A representation of the regional hydrology is then produced by using the hydrological
model HBV-D. Based on time series of daily measurements (temperature, precipitation)
at stations within the catchment, this representation can be used to realistically
simulate time series of runoff and discharge. In all examined areas, the quality
of simulations of the calibration and validation periods for the current state
(standard period of measurements 01/01/1961-12/31/1999) can be regarded as good
to excellent. To aid the catchment-specific, extensive and time-consuming data
processing, a working environment for the hydrological model HBV-D has been developed.
It is based on program extensions of the geographical information system ArcView and
further programs. The working environment HBV-Params contains a graphical interface
that gives both experienced hydrologists and students full control and enables
them to flexibly derive parameter values and edit parameter and control files.
In contrast to previous versions with only rudimentary working environments,
HBV-D can therefore be utilized for research as well as for educational purposes.
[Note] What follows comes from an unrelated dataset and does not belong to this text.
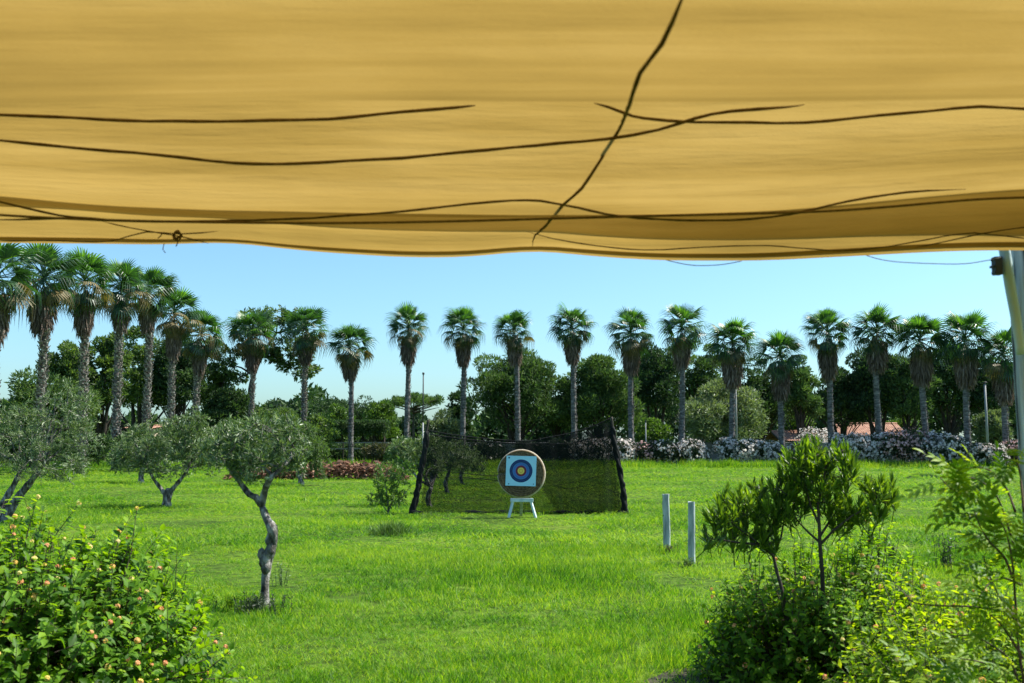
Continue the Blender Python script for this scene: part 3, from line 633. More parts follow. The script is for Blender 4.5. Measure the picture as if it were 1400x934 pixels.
# ------------------------------------------------------------------ background trees
def blob_tree(name, label, cat, cx, top, wpx, Yd, mat, lm_size=(.32, .13), n=9000, trunk=True, low=None, shape='round', group='trees behind the palm rows', base=None, nb=44, upb=.5, trunk_h=.25):
    x0 = at(cx, 603, Yd).x; zt = at(cx, top, Yd).z; Rw = wpx / F * Yd / 2; zl = 0 if low is None else at(cx, low, Yd).z
    t = thing(name, label, cat, (x0, Yd, 0), group); H = zt - zl
    if trunk:
        mb = MB()
        for q in range(3 if shape != 'umbrella' else 1):
            ex = (q - 1) * .35 * Rw if shape != 'umbrella' else 0
            P = resample([[0.15 * q, 0, -.1], [ex * .3 + rng.normal(0, .1), 0, zl + .2 * H], [ex, rng.normal(0, .3), zl + .65 * H]], .5)
            mb.tube(P, np.linspace(.035 * (zt + 3) * .6, .05, len(P)), 8)
        for q in range(14):
            a = rng.uniform(0, 6.28); z0 = zl + rng.uniform(.05, .4) * H
            P = resample([[0, 0, z0], [Rw * .35 * math.cos(a), Rw * .35 * math.sin(a), z0 + .15 * H], [Rw * .75 * math.cos(a), Rw * .7 * math.sin(a), z0 + .3 * H]], .6)
            mb.tube(P, np.linspace(.10, .03, len(P)), 5)
        mb.build('trunk', M['dark_bark'], t, True)
    # clumps on an uneven ellipsoid
    d = nrm(rng.normal(size=(nb, 3))); d[:, 2] = np.where(d[:, 2] < -.35, -d[:, 2], d[:, 2])
    if shape == 'umbrella': d[:, 2] = np.abs(d[:, 2]) * .8
    c = d * np.array([Rw, Rw * .8, H * .5]) * rng.uniform(.45, .92, (nb, 1)) + np.array([0, 0, zl + H * (.5 if shape != 'umbrella' else .35)])
    nb_f = 1; rb = rng.uniform(.15, .30, nb) * min(Rw, H * .6) * (1.0 if shape != 'loose' else .7)
    c = np.vstack([c, [[0, 0, zl + H * .5]]]); rb = np.append(rb, min(Rw, H * .5) * .62)
    # shift so that the highest clump meets the top
    c[:, 2] += zt - (c[:, 2] + rb).max()
    n = int(n * 1.35); k = rng.choice(len(c), n, p=rb ** 2 / (rb ** 2).sum()); dd = nrm(rng.normal(size=(n, 3)) + np.array([0, 0, .25]))
    rr = rng.uniform(.55, 1.08, n) ** .6
    P = c[k] + dd * (rb[k] * rr)[:, None] * np.array([1.15, 1.15, .85])
    P += .12 * rb[k][:, None] * np.sin(P * 2.3 + k[:, None])
    ok = P[:, 2] > .05; P, dd, k = P[ok], dd[ok], k[ok]
    cv = rng.uniform(-.18, .18, len(c))[k]
    mb = MB(); X = dd * upb + rng.normal(0, .5, P.shape) + np.array([0, 0, .3]); Z = dd + rng.normal(0, .55, P.shape)
    v, f = leaf2(lm_size[1] / lm_size[0]); mb.scatter(v, f, P, X, Z, rng.uniform(.6, 1.3, len(P)) * lm_size[0], np.clip(rng.beta(2, 2, len(P)) + cv, 0, 1))
    mb.build('foliage', M[mat], t, False, 'stuff'); return t
BG = [
 # left group behind the palm row
 ('pine_tree', 'dark pine between the first palms at the far left, lower than its neighbours', 60, 505, 130, 78, 'pine', 7000, None, 'round'),
 ('broadleaf_tree', 'dark green tree between the second and third palms of the left row', 92, 468, 90, 82, 'gumtree', 8000, None, 'loose'),
 ('broadleaf_tree', 'green tree between the third and fourth palms of the left row', 138, 456, 80, 84, 'gumtree', 8000, None, 'loose'),
 ('broadleaf_tree', 'big dark tree behind the fifth palm of the left row', 190, 448, 100, 92, 'gumtree', 9000, None, 'loose'),
 ('broadleaf_tree', 'dark tree behind the sixth palm of the left row', 240, 468, 80, 92, 'darktree', 8000, None, 'round'),
 ('broadleaf_tree', 'loose dark tree just right of the crowded left palm row', 288, 462, 66, 96, 'gumtree', 6000, None, 'loose'),
 ('pine_tree', 'low dark pine between the left palm row and the gum tree', 312, 530, 70, 92, 'darktree', 5000, None, 'round'),
 # middle
 ('pine_tree', 'flat-topped far pine left of the short palm', 452, 541, 70, 150, 'darktree', 4000, None, 'round'),
 ('pine_tree', 'flat-topped far pine right of the short palm', 505, 541, 80, 152, 'darktree', 4500, None, 'round'),
 ('umbrella_pine', 'umbrella pine beside the thin pole with sky under its flat crown', 565, 538, 95, 135, 'pine', 3600, 568, 'umbrella'),
 ('bright_shrub', 'bright green bush behind the clipped hedge, left of the short palm', 462, 552, 44, 104, 'brighttree', 4500, None, 'round'),
 ('bright_shrub', 'bright green bush behind the clipped hedge, right of the short palm', 520, 549, 50, 103, 'brighttree', 5000, None, 'round'),
 ('small_olive', 'pale grey-green tree between the thin pole and the palm beside it', 607, 560, 60, 96, 'greytree', 4500, None, 'round'),
 ('pine_tree', 'small dark pine at the left foot of the big pine', 628, 536, 40, 104, 'darktree', 3200, None, 'round'),
 ('pine_tree', 'big rounded pine behind the palm above the archery target', 706, 474, 136, 98, 'pine', 17000, None, 'round'),
 ('pine_tree', 'broad pine behind the palm over the right half of the net', 822, 484, 112, 98, 'pine', 15000, None, 'round'),
 ('pine_tree', 'dark low pine filling the dip between the two big pines', 764, 520, 64, 102, 'darktree', 6000, None, 'round'),
 ('pine_tree', 'very dark tree between the palms just right of the net', 898, 470, 90, 104, 'darktree', 9000, None, 'round'),
 ('pine_tree', 'tallest dark pine, behind the palm over the pale rounded tree', 955, 446, 86, 108, 'pine', 8000, None, 'loose'),
 ('pine_tree', 'dark tree right of the pale rounded tree, behind the shortest right palm', 1040, 488, 90, 106, 'darktree', 9000, None, 'round'),
 ('willow_like_tree', 'pale rounded willow-like tree standing behind the white oleanders', 992, 516, 124, 90, 'greytree', 14000, None, 'round'),
 ('pine_tree', 'mid-green pine lit on its right side, left of the palm by the gable', 1095, 488, 56, 100, 'pine', 6500, None, 'round'),
 ('pine_tree', 'black-green tree behind the palm left of the roof gable', 1150, 500, 90, 106, 'darktree', 8500, None, 'round'),
 ('pine_tree', 'broad dark pine between the two palms over the tiled roof', 1200, 478, 90, 104, 'darktree', 10000, None, 'round'),
 ('pine_tree', 'dark green pine left of the palm third from the right edge', 1245, 484, 76, 102, 'pine', 9000, None, 'round'),
 ('pine_tree', 'tall dark pine between the last two palms left of the timber post', 1298, 470, 86, 104, 'darktree', 10000, None, 'round'),
 ('pine_tree', 'dark pine at the right edge behind the timber post', 1362, 488, 90, 103, 'darktree', 9000, None, 'round'),
 ('grey_shrub', 'round grey-green bush beside the grey pole near the timber post', 1358, 562, 50, 88, 'greytree', 4500, None, 'round'),
 ('bright_shrub', 'bright green bush behind the wall, left end of the tiled roofs', 1088, 566, 56, 112, 'brighttree', 4000, None, 'round'),
 ('bright_shrub', 'bright green bush over the right end of the red tiled roof', 1232, 568, 60, 116, 'brighttree', 3600, None, 'round'),
 ('bright_shrub', 'yellow-green bush behind the wall just right of the net post', 892, 572, 50, 92, 'brighttree', 3600, None, 'round'),
]
for nm, lab, cx, top, wd, D, mt, n, low, shp in BG:
    sz = {'pine': (.42, .12), 'darktree': (.40, .15), 'gumtree': (.34, .14), 'brighttree': (.30, .16), 'greytree': (.34, .11)}[mt]
    blob_tree(nm, lab, 'shrub' if 'shrub' in nm else 'tree', cx, top, wd, D, mt, sz, n, True, low, shp, 'trees and bushes behind the palm rows', nb=40 if shp == 'loose' else 46)
# shrubs low at the left under the palms and behind the olives
for nm, lab, cx, top, wd, D, mt, n in (
 ('dark_shrub', 'dark bush at the left edge behind the large olive', 20, 580, 90, 58, 'darktree', 4500),
 ('dark_shrub', 'dark bush under the third palm of the left row', 110, 588, 90, 60, 'darktree', 4500),
 ('dark_shrub', 'dark bush under the fifth palm, behind the round olive', 190, 584, 80, 63, 'darktree', 4500),
 ('grey_shrub', 'grey-green bush under the last palms of the left row', 260, 578, 80, 66, 'gumtree', 4500),
 ('dark_shrub', 'dark bush left of the palm against the gum tree', 322, 572, 70, 80, 'gumtree', 4500),
 ('grey_shrub', 'green bush behind the twisted olive, under the gum tree', 378, 556, 80, 82, 'gumtree', 5500),
 ('grey_shrub', 'brownish green bush between the two palms of the gum tree', 430, 566, 60, 84, 'gumtree', 4000),
 ('brown_shrub', 'dry brownish bush right of the short palm, above the brush pile', 522, 606, 60, 70, 'palm_old', 2600),
 ('grey_shrub', 'low green bush behind the sapling', 560, 600, 56, 66, 'gumtree', 3600)):
    blob_tree(nm, lab, 'shrub', cx, top, wd, D, mt, (.26, .11), n, False, None, 'round', 'bushes at the edge of the lawn')
# tall open gum tree
b = np.array(at(385, 603, 96)); b[2] = 0; Y = 96
tt = thing('gum_tree', 'tall open gum tree with sky showing through, behind two palms', 'tree', b)
bl = pxblob(b, Y, [(345, 440, 28, 20, 0, 0), (375, 432, 26, 16, 0, 0), (400, 440, 24, 20, 0, 0), (395, 475, 26, 18, 0, 0), (372, 485, 16, 12, 0, 0), (345, 480, 22, 14, 0, 0), (415, 505, 24, 18, 0, 0), (330, 455, 16, 18, 0, 0), (420, 470, 20, 20, 0, 0), (388, 500, 14, 10, 0, 0), (312, 490, 22, 16, 0, 0), (318, 515, 22, 14, 0, 0)])
tr = rel(b, [(352, 612), (350, 575), (342, 540), (348, 510), (362, 480), (378, 455)], Y)
seg, twg = grow([(tr, np.linspace(.34, .12, 6))], bl, 14, 60, 900, .7)
mb = MB(); mb.tube(resample(tr, .5), np.linspace(.34, .12, len(resample(tr, .5))), 9); mb.build('trunk', M['dark_bark'], tt, True)
mb = MB()
for p, r in seg[1:]: mb.tube(p, r, 5, cap=False)
mb.build('branches', M['dark_bark'], tt, True)
mb = MB(); leaves_on(mb, twg, 11, *leaf2(.38), .36, spread=.9, hang=.5); mb.build('foliage', M['gumtree'], tt, False, 'stuff')
# clipped hedge
hd = thing('clipped_hedge', 'flat-topped clipped hedge like a low table behind the brush pile', 'hedge', (at(495, 603, 97).x, 97, 0))
mb = MB(); n = 9000; wx = 36 / F * 97; zt = at(495, 577, 97).z; zl = at(495, 598, 97).z
P = np.stack([rng.uniform(-wx, wx, n), rng.uniform(-1.6, 1.6, n), zl + (zt - zl) * rng.uniform(0, 1, n) ** .5], -1); P += rng.normal(0, .05, P.shape)
v, f = leaf2(.35); mb.scatter(v, f, P, rng.normal(0, .6, P.shape) + [0, 0, .8], rng.normal(0, 1, P.shape) + [0, 0, .6], .28, rng.beta(2, 2, n)); mb.build('foliage', M['darktree'], hd, False, 'stuff')
mb = MB()
for q in range(5): mb.tube([[-wx * .8 + q * wx * .4, 0, -.1], [-wx * .75 + q * wx * .4, 0, zl + .4]], [.12, .08], 7)
mb.build('stems', M['dark_bark'], hd, True)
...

In a second step, the current states of areal precipitation, areal temperature
and simulated mean discharge (MQ) are compared to the corresponding states for
two scenarios of future climate changes (100 years later, 2061-2099).
These scenarios are based on simulated global circulations of one model
run for each of two global circulation models (GCM). These global circulations
are regionalized (downscaled) using a statistical approach into scenario time
series of daily values (temperature, precipitation – input for the hydrological
model) at control stations within the individual catchments. For the second half of
the 21st century, both regionalized climate change scenarios indicate
increases in the mean annual areal temperature and mean annual sum of precipitation,
along with a high variability of the latter. The seasonal (monthly) changes in
temperature, precipitation and mean discharge between scenario state (2061-2099)
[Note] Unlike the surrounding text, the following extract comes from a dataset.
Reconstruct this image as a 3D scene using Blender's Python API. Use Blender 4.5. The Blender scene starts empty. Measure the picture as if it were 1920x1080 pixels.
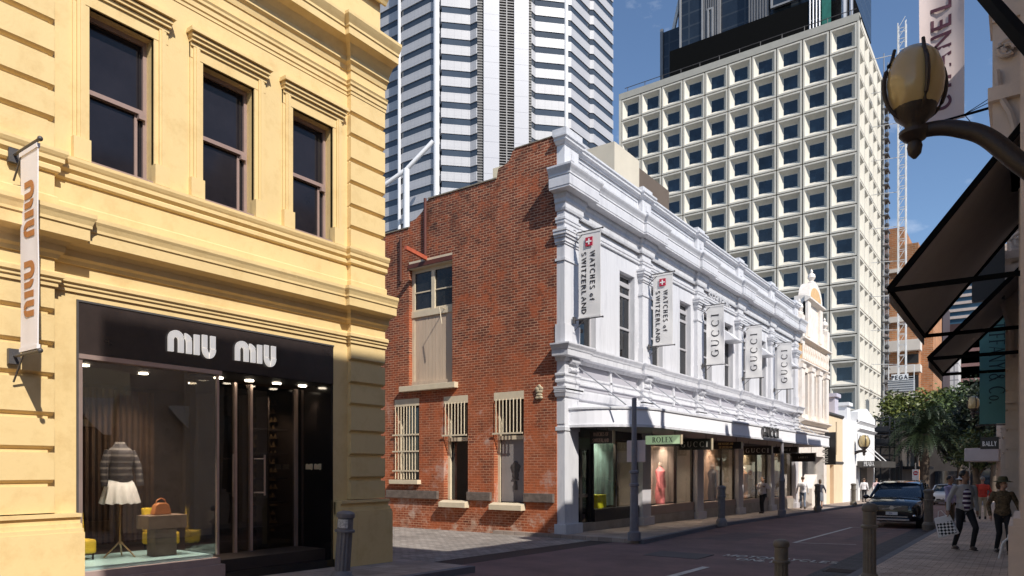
import bpy, bmesh, math, random
from mathutils import Vector, Matrix
random.seed(7)
R = math.radians
S = bpy.context.scene
COL = S.collection
# ---------------------------------------------------------------- camera
cam_data = bpy.data.cameras.new('camera')
cam = bpy.data.objects.new('camera', cam_data); COL.objects.link(cam)
cam.location = (0, 0, 1.6)
cam.rotation_euler = (R(90), 0, math.atan2(960, 1336))
cam_data.sensor_width = 36; cam_data.lens = 36*1336/1920
cam_data.shift_y = 340/1920
cam_data.clip_start = .05; cam_data.clip_end = 3000
S.camera = cam
S.render.resolution_x, S.render.resolution_y = 1920, 1080
# ---------------------------------------------------------------- light
SUN = Vector((.85, -.35, .80)).normalized()
w = bpy.data.worlds.new('World'); S.world = w; w.use_nodes = True
wn, wl = w.node_tree.nodes, w.node_tree.links
sky = wn.new('ShaderNodeTexSky'); sky.sky_type = 'NISHITA'; sky.sun_disc = False
sky.sun_elevation = math.asin(SUN.z); sky.sun_rotation = math.atan2(SUN.x, SUN.y)
sky.altitude = 0; sky.air_density = 1.0; sky.dust_density = .25; sky.ozone_density = 4.0
wtc = wn.new('ShaderNodeTexCoord')
wmap = wn.new('ShaderNodeMapping'); wmap.inputs['Scale'].default_value = (1, 1, 2.0)
wnoi = wn.new('ShaderNodeTexNoise'); wnoi.inputs['Scale'].default_value = 5.5; wnoi.inputs['Detail'].default_value = 9; wnoi.inputs['Roughness'].default_value = .62
wram = wn.new('ShaderNodeValToRGB'); wram.color_ramp.elements[0].position = .56; wram.color_ramp.elements[1].position = .80
wram.color_ramp.elements[1].color = (.55, .55, .55, 1)
wmix = wn.new('ShaderNodeMixRGB'); wmix.inputs[2].default_value = (7.5, 7.9, 8.6, 1)
bg = wn['Background']; bg.inputs['Strength'].default_value = .115
wl.new(wtc.outputs['Generated'], wmap.inputs[0]); wl.new(wmap.outputs[0], wnoi.inputs['Vector'])
wl.new(wnoi.outputs['Fac'], wram.inputs[0]); wl.new(wram.outputs['Color'], wmix.inputs[0])
wl.new(sky.outputs[0], wmix.inputs[1]); wl.new(wmix.outputs[0], bg.inputs['Color'])
sd = bpy.data.lights.new('sun', 'SUN'); sd.energy = 4.4; sd.angle = R(.53); sd.color = (1, .945, .86)
so = bpy.data.objects.new('sun', sd); COL.objects.link(so)
so.rotation_euler = (-SUN).to_track_quat('-Z', 'Y').to_euler(); so.location = (30, -20, 60)
S.view_settings.view_transform = 'Standard'; S.view_settings.look = 'None'
S.view_settings.gamma = 1; S.view_settings.exposure = .33
S.render.engine = 'CYCLES'
# ---------------------------------------------------------------- materials
def s2l(h):
    c = [int(h[i:i+2], 16)/255 for i in (0, 2, 4)]
    return tuple(x/12.92 if x <= .04045 else ((x+.055)/1.055)**2.4 for x in c)
_m = {}
def mat(name, col, rough=.7, var=.12, scale=1.5, bump=.0, bscale=20, metal=0, streak=0, emit=0, spec=.5, grime=None, coat=0):
    """painted / stone / metal surface with two scales of uneven colour and a bump"""
    if name in _m: return _m[name]
    if isinstance(col, str): col = s2l(col)
    m = bpy.data.materials.new(name); m.use_nodes = True
    n, l = m.node_tree.nodes, m.node_tree.links
    b = n['Principled BSDF']
    b.inputs['Roughness'].default_value = rough; b.inputs['Metallic'].default_value = metal
    b.inputs['Specular IOR Level'].default_value = spec
    if coat: b.inputs['Coat Weight'].default_value = coat; b.inputs['Coat Roughness'].default_value = .04
    g = n.new('ShaderNodeNewGeometry')
    mp = n.new('ShaderNodeMapping'); l.new(g.outputs['Position'], mp.inputs[0])
    mp.inputs['Scale'].default_value = (1, 1, .22 if streak else 1)
    no = n.new('ShaderNodeTexNoise'); no.inputs['Scale'].default_value = scale; no.inputs['Detail'].default_value = 8; no.inputs['Roughness'].default_value = .65
    l.new(mp.outputs[0], no.inputs['Vector'])
    rp = n.new('ShaderNodeMapRange'); rp.inputs['From Min'].default_value = .3; rp.inputs['From Max'].default_value = .7
    rp.inputs['To Min'].default_value = 1-var; rp.inputs['To Max'].default_value = 1+var*.6
    l.new(no.outputs['Fac'], rp.inputs['Value'])
    mx = n.new('ShaderNodeVectorMath'); mx.operation = 'SCALE'; mx.inputs[0].default_value = col[:3]
    l.new(rp.outputs[0], mx.inputs['Scale'])
    out = mx.outputs[0]
    if streak:
        m3 = n.new('ShaderNodeMapping'); l.new(g.outputs['Position'], m3.inputs[0]); m3.inputs['Scale'].default_value = (5, 5, .28)
        n3 = n.new('ShaderNodeTexNoise'); n3.inputs['Scale'].default_value = 1; n3.inputs['Detail'].default_value = 7; n3.inputs['Roughness'].default_value = .7
        l.new(m3.outputs[0], n3.inputs['Vector'])
        r3 = n.new('ShaderNodeMapRange'); r3.inputs['From Min'].default_value = .48; r3.inputs['From Max'].default_value = .72; r3.inputs['To Min'].default_value = 1; r3.inputs['To Max'].default_value = .85
        l.new(n3.outputs['Fac'], r3.inputs[0]); x3 = n.new('ShaderNodeVectorMath'); x3.operation = 'SCALE'; l.new(out, x3.inputs[0]); l.new(r3.outputs[0], x3.inputs['Scale']); out = x3.outputs[0]
    if grime:
        n2 = n.new('ShaderNodeTexNoise'); n2.inputs['Scale'].default_value = grime[1]; n2.inputs['Detail'].default_value = 10; n2.inputs['Roughness'].default_value = .7
        l.new(mp.outputs[0], n2.inputs['Vector'])
        r2 = n.new('ShaderNodeValToRGB'); r2.color_ramp.elements[0].position = .5; r2.color_ramp.elements[1].position = .78
        l.new(n2.outputs['Fac'], r2.inputs[0])
        mm = n.new('ShaderNodeMixRGB'); mm.inputs[2].default_value = (*s2l(grime[0]), 1)
        sc = n.new('ShaderNodeMath'); sc.operation = 'MULTIPLY'; sc.inputs[1].default_value = grime[2]
        l.new(r2.outputs[0], sc.inputs[0]); l.new(sc.outputs[0], mm.inputs[0]); l.new(out, mm.inputs[1]); out = mm.outputs[0]
    l.new(out, b.inputs['Base Color'])
    if emit:
        l.new(out, b.inputs['Emission Color']); b.inputs['Emission Strength'].default_value = emit
    if bump:
        bn = n.new('ShaderNodeTexNoise'); bn.inputs['Scale'].default_value = bscale; bn.inputs['Detail'].default_value = 6
        l.new(g.outputs['Position'], bn.inputs['Vector'])
        bp = n.new('ShaderNodeBump'); bp.inputs['Strength'].default_value = bump; bp.inputs['Distance'].default_value = .02
        l.new(bn.outputs['Fac'], bp.inputs['Height']); l.new(bp.outputs[0], b.inputs['Normal'])
    _m[name] = m
    return m
def glass(name, tint, trans=.6, refl=1.0, rough=.0, ior=1.6):
    """window pane: fresnel reflection over a see-through tint"""
    if name in _m: return _m[name]
    m = bpy.data.materials.new(name); m.use_nodes = True
    n, l = m.node_tree.nodes, m.node_tree.links
    n.remove(n['Principled BSDF'])
    tr = n.new('ShaderNodeBsdfTransparent'); tr.inputs[0].default_value = (*tint, 1)
    di = n.new('ShaderNodeBsdfDiffuse'); di.inputs[0].default_value = (.012, .014, .018, 1)
    gl = n.new('ShaderNodeBsdfGlossy'); gl.inputs['Roughness'].default_value = rough; gl.inputs[0].default_value = (refl, refl, refl, 1)
    g = n.new('ShaderNodeNewGeometry')
    wn_ = n.new('ShaderNodeTexNoise'); wn_.inputs['Scale'].default_value = .9; wn_.inputs['Detail'].default_value = 1
    bp = n.new('ShaderNodeBump'); bp.inputs['Strength'].default_value = .08; bp.inputs['Distance'].default_value = .05
    l.new(g.outputs['Position'], wn_.inputs['Vector']); l.new(wn_.outputs['Fac'], bp.inputs['Height']); l.new(bp.outputs[0], gl.inputs['Normal'])
    a = n.new('ShaderNodeMixShader'); a.inputs[0].default_value = trans
    l.new(di.outputs[0], a.inputs[1]); l.new(tr.outputs[0], a.inputs[2])
    lw = n.new('ShaderNodeFresnel'); im = n.new('ShaderNodeMapRange'); im.inputs['To Min'].default_value = ior; im.inputs['To Max'].default_value = 1/ior
    l.new(g.outputs['Backfacing'], im.inputs[0]); l.new(im.outputs[0], lw.inputs[0])
    b = n.new('ShaderNodeMixShader')
    l.new(lw.outputs[0], b.inputs[0]); l.new(a.outputs[0], b.inputs[1]); l.new(gl.outputs[0], b.inputs[2])
    l.new(b.outputs[0], n['Material Output'].inputs[0])
    _m[name] = m
    return m
def brickmat(name, axis, c1, c2, mortar, w_=.235, h_=.078, msize=.011, bump=.6, offs=.5, rough=.85, patches=None, varsc=1.2):
    """axis 'xz': wall across X; 'yz': wall along Y; 'xy': paving"""
    if name in _m: return _m[name]
    m = bpy.data.materials.new(name); m.use_nodes = True
    n, l = m.node_tree.nodes, m.node_tree.links
    b = n['Principled BSDF']; b.inputs['Roughness'].default_value = rough
    g = n.new('ShaderNodeNewGeometry'); sp = n.new('ShaderNodeSeparateXYZ'); cb = n.new('ShaderNodeCombineXYZ')
    l.new(g.outputs['Position'], sp.inputs[0])
    idx = {'x': 0, 'y': 1, 'z': 2}
    l.new(sp.outputs[idx[axis[0]]], cb.inputs[0]); l.new(sp.outputs[idx[axis[1]]], cb.inputs[1])
    br = n.new('ShaderNodeTexBrick'); l.new(cb.outputs[0], br.inputs['Vector'])
    br.inputs['Scale'].default_value = 1; br.inputs['Brick Width'].default_value = w_; br.inputs['Row Height'].default_value = h_
    br.inputs['Mortar Size'].default_value = msize; br.inputs['Mortar Smooth'].default_value = .3; br.offset = offs
    br.inputs['Color1'].default_value = (*s2l(c1), 1); br.inputs['Color2'].default_value = (*s2l(c2), 1); br.inputs['Mortar'].default_value = (*s2l(mortar), 1)
    no = n.new('ShaderNodeTexNoise'); no.inputs['Scale'].default_value = varsc; no.inputs['Detail'].default_value = 8; no.inputs['Roughness'].default_value = .7
    l.new(g.outputs['Position'], no.inputs['Vector'])
    rp = n.new('ShaderNodeMapRange'); rp.inputs['From Min'].default_value = .3; rp.inputs['From Max'].default_value = .7; rp.inputs['To Min'].default_value = .62; rp.inputs['To Max'].default_value = 1.3
    l.new(no.outputs['Fac'], rp.inputs[0])
    mx = n.new('ShaderNodeVectorMath'); mx.operation = 'SCALE'; l.new(br.outputs['Color'], mx.inputs[0]); l.new(rp.outputs[0], mx.inputs['Scale'])
    out = mx.outputs[0]
    for (pc, psc, lo, hi, amt, zlim) in (patches or []):
        n2 = n.new('ShaderNodeTexNoise'); n2.inputs['Scale'].default_value = psc; n2.inputs['Detail'].default_value = 9; n2.inputs['Roughness'].default_value = .72
        l.new(g.outputs['Position'], n2.inputs['Vector'])
        r2 = n.new('ShaderNodeMapRange'); r2.inputs['From Min'].default_value = lo; r2.inputs['From Max'].default_value = hi; r2.inputs['To Max'].default_value = amt
        l.new(n2.outputs['Fac'], r2.inputs[0])
        fac = r2.outputs[0]
        if zlim:
            r3 = n.new('ShaderNodeMapRange'); r3.inputs['From Min'].default_value = zlim[0]; r3.inputs['From Max'].default_value = zlim[1]
            l.new(sp.outputs[2], r3.inputs[0])
            mu = n.new('ShaderNodeMath'); mu.operation = 'MULTIPLY'; l.new(fac, mu.inputs[0]); l.new(r3.outputs[0], mu.inputs[1]); fac = mu.outputs[0]
        mm = n.new('ShaderNodeMixRGB'); mm.inputs[2].default_value = (*s2l(pc), 1)
        l.new(fac, mm.inputs[0]); l.new(out, mm.inputs[1]); out = mm.outputs[0]
    l.new(out, b.inputs['Base Color'])
    bp = n.new('ShaderNodeBump'); bp.inputs['Strength'].default_value = bump; bp.inputs['Distance'].default_value = .01; bp.invert = True
    l.new(br.outputs['Fac'], bp.inputs['Height']); l.new(bp.outputs[0], b.inputs['Normal'])
    _m[name] = m
    return m
def gridmat(name, axis, col, line, w_, h_, ms, rough=.4, var=.06):
    m = brickmat(name, axis, col, col, line, w_, h_, ms, bump=.2, offs=0, rough=rough, varsc=.25)
    for nd in m.node_tree.nodes:
        if nd.type == 'MAP_RANGE': nd.inputs['To Min'].default_value = 1-var; nd.inputs['To Max'].default_value = 1+var
    return m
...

and current state indicate increases in temperature (higher in summer than in winter)
as well as a general increase in precipitation sums (strong fluctuations between
individual months.) In the hydrological simulations for all investigated catchments,
this results in considerably higher mean discharges from November to March and small
increases in mean discharge for the other months. The magnitude of the increases in
discharge depends on the individual climate change scenario, one showing higher
increases than the other during the summer half-year and vice versa for the winter
half-year. The main reason for the simulated strong increase in mean discharge during
winter half-year is, in spite of higher temperatures, the still relatively low
evapotranspiration which allows higher precipitation to be directly transformed
into higher discharges. The comparison of the investigated catchments shows decreasing
amounts of changes in the sum of precipitation from West to East in individual months.
This may indicates the importance of continentality under changed climatic conditions
in Southwest Germany. For the modification of measured time series (temperature,
precipitation), which can be easily converted as synthetic scenarios into simulated
hydrological results, amounts of change are derived from regionalized (downscaled)
climate change scenarios. The derivation of synthetic scenarios directly from GCM
output at individual GCM gridpoints yielded unsatisfactory results. Only the future
itself can show whether the timing and amount of changes in temperature and precipitation
used in (synthetic) climate change scenarios come close to reality. An assessment of
possible developments in runoff regime and specifically mean discharge under possible
changed climatic conditions in the investigated catchments is already feasible today.
Simulations based on scenarios are one way to establish unknown future boundary
conditions for the estimation of regional impacts of possible changes of the climate
system. Nevertheless, all types of modelling and simulation of natural systems are
linked with uncertainties. Rather large uncertainties persist regarding the future
development of the socio-economic system and the complexity of the climate system
and earth system. Furthermore, besides data uncertainties associated with the
measurement of hydro-meteorological values, uncertainties associated with individual
components of the model chain emission scenarios/gas cycle model – GCM/regionalization
– hydrological model, which form a cascade of uncertainty, have a great influence on
the trustworthiness of the simulation results (which are understood as one shown value
within a range of results). In the young field of climate impact research the use of
• robust hydrological models that adequately describe temperature-dependent processes,
• long time series (at least 30 years long) of measurements,
• concurrent comparisons of climate change scenarios, based on different GCMs (and, if possible, different emission scenarios)
should be considered for reasons of scientific thoroughness and to improve comparability of regional impact studies.